Scrivener: A Writing Software Review

I should preface this review by saying that I bought Scrivener with my own coin using the discount given to all winners of Campnanowrimo way back in 2015. Scrivener did not solicit this review and all opinions are my own.

I’ve been using Scrivener, a writing software, for nearly three years now. Originally, it was recommended to me by someone in my university writing club. Once I started using it, I never went back to Word.

Before using Scrivener, I wrote a first draft of a story using Word. However, once I switched to Scrivener, I never went back. Here are some reasons why:

1) Scrivener encourages you to divide each chapter into a folder and each scene into its own file. It is very easy to navigate from chapter to chapter and scene to scene, which is great for editing. Say goodbye to the massive scrolling option that Word would force you to do to get to a pesky little scene in the middle of your manuscript.

2) With Scrivener, you can easily swap the scenes into different orders (say you realise something is better suited at the beginning than in the middle) with a simple drag of the mouse.
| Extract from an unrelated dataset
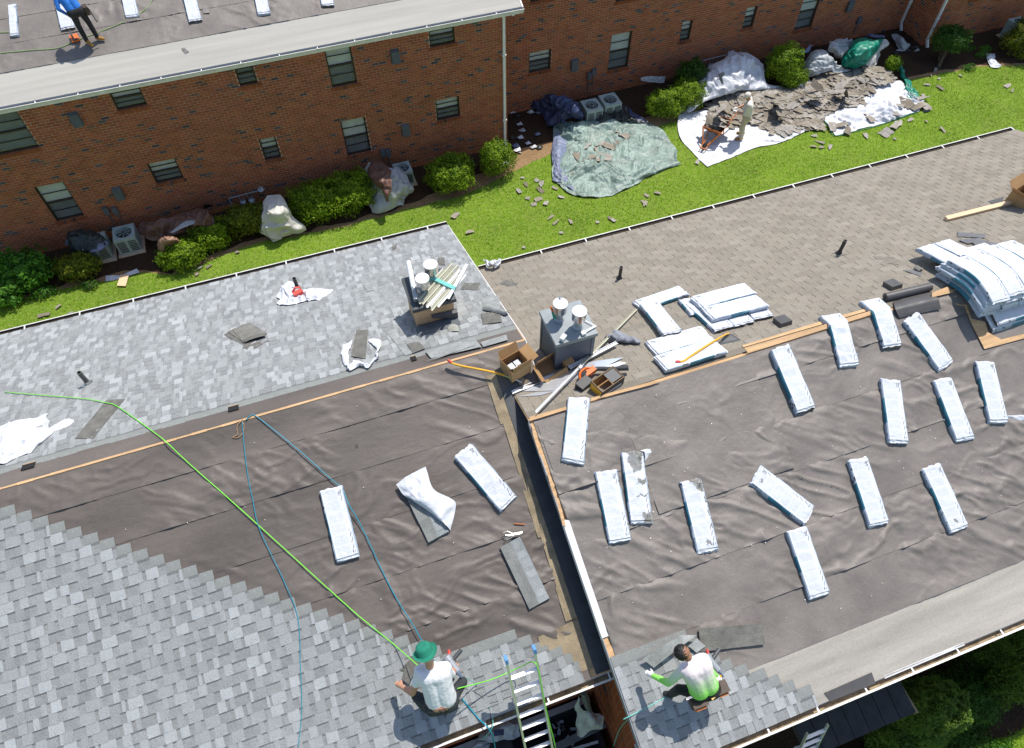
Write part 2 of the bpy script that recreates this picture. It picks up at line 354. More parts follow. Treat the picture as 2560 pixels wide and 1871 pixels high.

3) There is a cute cork board option that lets you outline each scene and move it around.

4) Perhaps most importantly, there is a snapshot feature. This feature allows you to copy and save old versions of your scene indefinitely. And if you don’t like what you’ve currently written to revise the scene, you can roll back to the previous version. I must admit that I very rarely review my previous versions of a scene, because once I know something needs to be changed, it needs to be changed for good. However, my copious snapshots act like a security blanket. It’s nice to know that I’m not just deleting all my previous work and can come back to it. It makes it somewhat easier to edit relentlessly.

5) Formatting with Scrivener is pretty easy. You just hit compile and it compiles your document to a word or pdf (your choice), and then you can see your work in its glory. It will have a header, the page number, and the chapters labelled halfway down the page. Basically while you work on your book, you can read it like a book ought to be read. You don’t have to waste much time ensuring the formatting works and fiddling around with spacing or what have you. Scrivener will do it for you.

Of course, there are some cons to using Scrivener.

1) For the most part, Scrivener is fairly intuitive. However, sometimes it has glitches. Fortunately, the site itself and the general online community have plenty of tutorial guides and how-to fixes. Usually a quick google search will clear up “Why is my header always upside down” and “Why does italicised text compile as underlined text” and the like.

2) Scrivener compiles for word and pdf formats admirably. I just tried the ebook format and it seems like it should work, you just might need to play with the settings to make it look fantastic. Some even more obscure formats don’t seem to work that well. So if you really want your book to compile to LaTex, you might want to look into this. Or just write it in LaTex directly, which if you’re writing a more symbol based book (like math or physics or comp sci or something), you probably already are doing. If you are writing a standard novel, it should work fine.

3) Once I tried to write a university assignment in Scrivener. This worked well until I needed a bibliography. Scrivener doesn’t have a bibliography function. If you need a bibliography that is cited in the text, don’t use Scrivener. Instead, use Word.